Without altering anything, output the material below.

------------------------------------

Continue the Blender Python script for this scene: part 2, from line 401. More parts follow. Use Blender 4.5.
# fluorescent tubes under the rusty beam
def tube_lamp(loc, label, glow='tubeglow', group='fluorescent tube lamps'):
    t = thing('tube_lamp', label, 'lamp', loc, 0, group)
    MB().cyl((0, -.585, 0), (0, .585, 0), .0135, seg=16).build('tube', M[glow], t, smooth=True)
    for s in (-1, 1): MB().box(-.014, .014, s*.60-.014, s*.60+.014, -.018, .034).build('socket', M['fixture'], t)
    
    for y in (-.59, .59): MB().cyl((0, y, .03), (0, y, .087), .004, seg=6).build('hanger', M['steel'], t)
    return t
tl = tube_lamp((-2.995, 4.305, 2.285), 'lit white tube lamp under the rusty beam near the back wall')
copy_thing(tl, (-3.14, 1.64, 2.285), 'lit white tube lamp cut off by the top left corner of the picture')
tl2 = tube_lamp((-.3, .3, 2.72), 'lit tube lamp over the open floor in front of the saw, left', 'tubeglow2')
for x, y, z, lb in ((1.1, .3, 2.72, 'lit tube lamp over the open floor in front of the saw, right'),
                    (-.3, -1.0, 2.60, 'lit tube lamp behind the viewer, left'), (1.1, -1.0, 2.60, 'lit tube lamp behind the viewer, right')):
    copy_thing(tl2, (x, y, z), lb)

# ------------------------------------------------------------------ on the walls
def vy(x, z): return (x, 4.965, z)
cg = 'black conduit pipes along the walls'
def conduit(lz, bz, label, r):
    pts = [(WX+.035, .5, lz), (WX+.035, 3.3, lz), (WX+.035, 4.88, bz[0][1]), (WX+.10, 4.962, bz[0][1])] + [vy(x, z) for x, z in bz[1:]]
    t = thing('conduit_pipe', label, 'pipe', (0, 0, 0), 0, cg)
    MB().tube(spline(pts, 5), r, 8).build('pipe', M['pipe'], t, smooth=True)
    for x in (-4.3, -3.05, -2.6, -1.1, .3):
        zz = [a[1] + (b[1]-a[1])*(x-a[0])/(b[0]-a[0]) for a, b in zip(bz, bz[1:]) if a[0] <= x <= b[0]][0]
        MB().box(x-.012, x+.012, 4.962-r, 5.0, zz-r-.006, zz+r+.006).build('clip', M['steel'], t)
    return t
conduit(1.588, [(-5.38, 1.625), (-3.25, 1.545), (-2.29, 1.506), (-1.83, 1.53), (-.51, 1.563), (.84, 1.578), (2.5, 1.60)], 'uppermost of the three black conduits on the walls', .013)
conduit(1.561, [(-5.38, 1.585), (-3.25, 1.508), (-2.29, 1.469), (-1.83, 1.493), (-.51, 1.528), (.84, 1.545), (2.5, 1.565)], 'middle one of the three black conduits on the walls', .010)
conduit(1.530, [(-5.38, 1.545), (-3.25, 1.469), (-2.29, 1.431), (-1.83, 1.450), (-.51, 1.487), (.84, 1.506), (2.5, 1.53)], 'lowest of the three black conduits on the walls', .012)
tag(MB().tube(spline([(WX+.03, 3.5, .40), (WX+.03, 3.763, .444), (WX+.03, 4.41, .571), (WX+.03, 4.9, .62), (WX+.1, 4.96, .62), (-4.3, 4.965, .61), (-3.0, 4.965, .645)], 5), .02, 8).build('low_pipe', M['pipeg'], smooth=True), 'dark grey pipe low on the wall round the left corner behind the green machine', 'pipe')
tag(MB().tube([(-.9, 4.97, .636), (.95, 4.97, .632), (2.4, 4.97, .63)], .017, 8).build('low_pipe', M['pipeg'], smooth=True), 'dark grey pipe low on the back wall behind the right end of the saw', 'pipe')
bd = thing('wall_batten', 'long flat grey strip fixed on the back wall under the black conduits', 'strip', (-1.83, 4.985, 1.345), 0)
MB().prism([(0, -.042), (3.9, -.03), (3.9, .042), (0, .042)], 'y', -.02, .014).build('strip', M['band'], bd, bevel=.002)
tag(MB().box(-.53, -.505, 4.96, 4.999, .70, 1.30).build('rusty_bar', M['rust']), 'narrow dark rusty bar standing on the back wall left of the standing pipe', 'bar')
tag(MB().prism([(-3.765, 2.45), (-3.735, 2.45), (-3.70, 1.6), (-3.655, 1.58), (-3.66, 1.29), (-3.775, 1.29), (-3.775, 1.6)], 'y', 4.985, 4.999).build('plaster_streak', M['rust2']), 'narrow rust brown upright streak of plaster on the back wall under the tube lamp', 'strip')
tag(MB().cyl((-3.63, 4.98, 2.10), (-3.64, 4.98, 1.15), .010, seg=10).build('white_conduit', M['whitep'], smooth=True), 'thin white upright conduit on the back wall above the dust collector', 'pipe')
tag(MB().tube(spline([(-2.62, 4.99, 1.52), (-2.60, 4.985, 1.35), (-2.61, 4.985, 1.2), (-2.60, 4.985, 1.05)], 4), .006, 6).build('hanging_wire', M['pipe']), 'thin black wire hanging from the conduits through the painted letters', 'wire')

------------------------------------

Result:
Continue the Blender Python script for this scene: part 2, from line 401. More parts follow. Use Blender 4.5.
# fluorescent tubes under the rusty beam
def tube_lamp(loc, label, glow='tubeglow', group='fluorescent tube lamps'):
    t = thing('tube_lamp', label, 'lamp', loc, 0, group)
    MB().cyl((0, -.585, 0), (0, .585, 0), .0135, seg=16).build('tube', M[glow], t, smooth=True)
    for s in (-1, 1): MB().box(-.014, .014, s*.60-.014, s*.60+.014, -.018, .034).build('socket', M['fixture'], t)
    
    for y in (-.59, .59): MB().cyl((0, y, .03), (0, y, .087), .004, seg=6).build('hanger', M['steel'], t)
    return t
tl = tube_lamp((-2.995, 4.305, 2.285), 'lit white tube lamp under the rusty beam near the back wall')
copy_thing(tl, (-3.14, 1.64, 2.285), 'lit white tube lamp cut off by the top left corner of the picture')
tl2 = tube_lamp((-.3, .3, 2.72), 'lit tube lamp over the open floor in front of the saw, left', 'tubeglow2')
for x, y, z, lb in ((1.1, .3, 2.72, 'lit tube lamp over the open floor in front of the saw, right'),
                    (-.3, -1.0, 2.60, 'lit tube lamp behind the viewer, left'), (1.1, -1.0, 2.60, 'lit tube lamp behind the viewer, right')):
    copy_thing(tl2, (x, y, z), lb)

# ------------------------------------------------------------------ on the walls
def vy(x, z): return (x, 4.965, z)
cg = 'black conduit pipes along the walls'
def conduit(lz, bz, label, r):
    pts = [(WX+.035, .5, lz), (WX+.035, 3.3, lz), (WX+.035, 4.88, bz[0][1]), (WX+.10, 4.962, bz[0][1])] + [vy(x, z) for x, z in bz[1:]]
    t = thing('conduit_pipe', label, 'pipe', (0, 0, 0), 0, cg)
    MB().tube(spline(pts, 5), r, 8).build('pipe', M['pipe'], t, smooth=True)
    for x in (-4.3, -3.05, -2.6, -1.1, .3):
        zz = [a[1] + (b[1]-a[1])*(x-a[0])/(b[0]-a[0]) for a, b in zip(bz, bz[1:]) if a[0] <= x <= b[0]][0]
        MB().box(x-.012, x+.012, 4.962-r, 5.0, zz-r-.006, zz+r+.006).build('clip', M['steel'], t)
    return t
conduit(1.588, [(-5.38, 1.625), (-3.25, 1.545), (-2.29, 1.506), (-1.83, 1.53), (-.51, 1.563), (.84, 1.578), (2.5, 1.60)], 'uppermost of the three black conduits on the walls', .013)
conduit(1.561, [(-5.38, 1.585), (-3.25, 1.508), (-2.29, 1.469), (-1.83, 1.493), (-.51, 1.528), (.84, 1.545), (2.5, 1.565)], 'middle one of the three black conduits on the walls', .010)
conduit(1.530, [(-5.38, 1.545), (-3.25, 1.469), (-2.29, 1.431), (-1.83, 1.450), (-.51, 1.487), (.84, 1.506), (2.5, 1.53)], 'lowest of the three black conduits on the walls', .012)
tag(MB().tube(spline([(WX+.03, 3.5, .40), (WX+.03, 3.763, .444), (WX+.03, 4.41, .571), (WX+.03, 4.9, .62), (WX+.1, 4.96, .62), (-4.3, 4.965, .61), (-3.0, 4.965, .645)], 5), .02, 8).build('low_pipe', M['pipeg'], smooth=True), 'dark grey pipe low on the wall round the left corner behind the green machine', 'pipe')
tag(MB().tube([(-.9, 4.97, .636), (.95, 4.97, .632), (2.4, 4.97, .63)], .017, 8).build('low_pipe', M['pipeg'], smooth=True), 'dark grey pipe low on the back wall behind the right end of the saw', 'pipe')
bd = thing('wall_batten', 'long flat grey strip fixed on the back wall under the black conduits', 'strip', (-1.83, 4.985, 1.345), 0)
MB().prism([(0, -.042), (3.9, -.03), (3.9, .042), (0, .042)], 'y', -.02, .014).build('strip', M['band'], bd, bevel=.002)
tag(MB().box(-.53, -.505, 4.96, 4.999, .70, 1.30).build('rusty_bar', M['rust']), 'narrow dark rusty bar standing on the back wall left of the standing pipe', 'bar')
tag(MB().prism([(-3.765, 2.45), (-3.735, 2.45), (-3.70, 1.6), (-3.655, 1.58), (-3.66, 1.29), (-3.775, 1.29), (-3.775, 1.6)], 'y', 4.985, 4.999).build('plaster_streak', M['rust2']), 'narrow rust brown upright streak of plaster on the back wall under the tube lamp', 'strip')
tag(MB().cyl((-3.63, 4.98, 2.10), (-3.64, 4.98, 1.15), .010, seg=10).build('white_conduit', M['whitep'], smooth=True), 'thin white upright conduit on the back wall above the dust collector', 'pipe')
tag(MB().tube(spline([(-2.62, 4.99, 1.52), (-2.60, 4.985, 1.35), (-2.61, 4.985, 1.2), (-2.60, 4.985, 1.05)], 4), .006, 6).build('hanging_wire', M['pipe']), 'thin black wire hanging from the conduits through the painted letters', 'wire')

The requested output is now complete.